Funny jokes

-Today at the bank, an old lady asked me to help check her balance. So I pushed her over.
-I bought some shoes from a drug dealer. I don’t know what he laced them with, but I’ve been tripping all day.
– I told my girlfriend she drew her eyebrows too high. She seemed surprised.
-My dog ​​used to chase people on a bike a lot. It got so bad, finally I had to take his bike away.
-I’m so good at sleeping. I can do it with my eyes closed.

-My boss told me to have a good day.. so I went home.
-Why is Peter Pan always flying? He neverlands.
-A woman walks into a library and asked if they had any books about paranoia. The librarian says “They’re right behind you!”
-The other day, my wife asked me to pass her lipstick but I accidentally passed her a glue stick. She still isn’t talking to me.
-Why do blind people hate skydiving? It scares the hell out of their dogs.
– When you look really closely, all mirrors look like eyeballs.
– My friend says to me: “What rhymes with orange” I said: “No it doesn’t”
-What do you call a guy with a rubber toe? Roberto.
-What did the pirate say when he turned 80 years old? Aye matey.

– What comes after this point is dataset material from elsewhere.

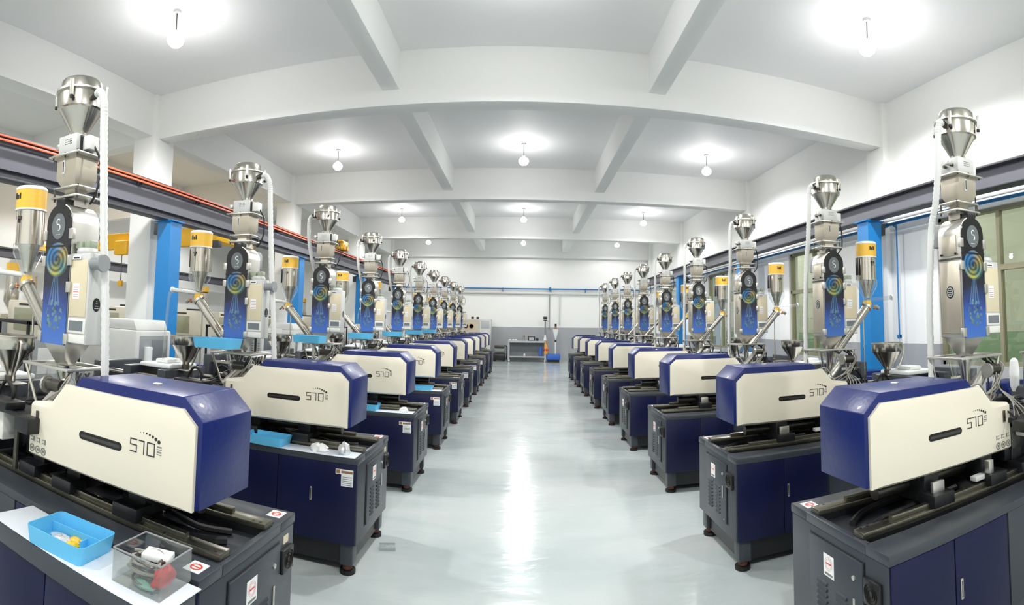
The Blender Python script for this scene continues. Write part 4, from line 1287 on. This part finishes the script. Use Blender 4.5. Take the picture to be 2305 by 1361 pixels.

-My wife told me I had to stop acting like a flamingo. So I had to put my foot down.
-I couldn’t figure out why the baseball kept getting larger. Then it hit me.
-Why did the old man fall in the well? Because he couldn’t see that well.
– I ate a clock yesterday, it was very time consuming.
-Whatdya call a frenchman wearing sandals? Phillipe Phillope.

-A blind man walks into a bar. And a table. And a chair.
– I know a lot of jokes about unemployed people but none of them work.
– What’s orange and sounds like a parrot? A carrot.
-Did you hear about the italian chef that died? He pasta way.
-Why couldn’t the bicycle stand up? Because it was two tired!
-Parallel lines have so much in common. It’s a shame they’ll never meet.
-My wife accused me of being immature. I told her to get out of my fort.
-Where do you find a cow with no legs? Right where you left it.
– When a deaf person sees someone yawn do they think it’s a scream?
-As I suspected, someone has been adding soil to my garden. The plot thickens.
-How do crazy people go through the forest? They take the physco path.
-And the lord said unto John, “Come forth and you will receive eternal life”. John came fifth and won a toaster.

-What did the traffic light say to the car? Don’t look! I’m about to change.
-I just wrote a book on reverse psychology. Do not read it!
-What did one hat say to the other? You stay here. I’ll go on ahead.
-Why wouldn’t the shrimp share his treasure? Because he was a little shellfish.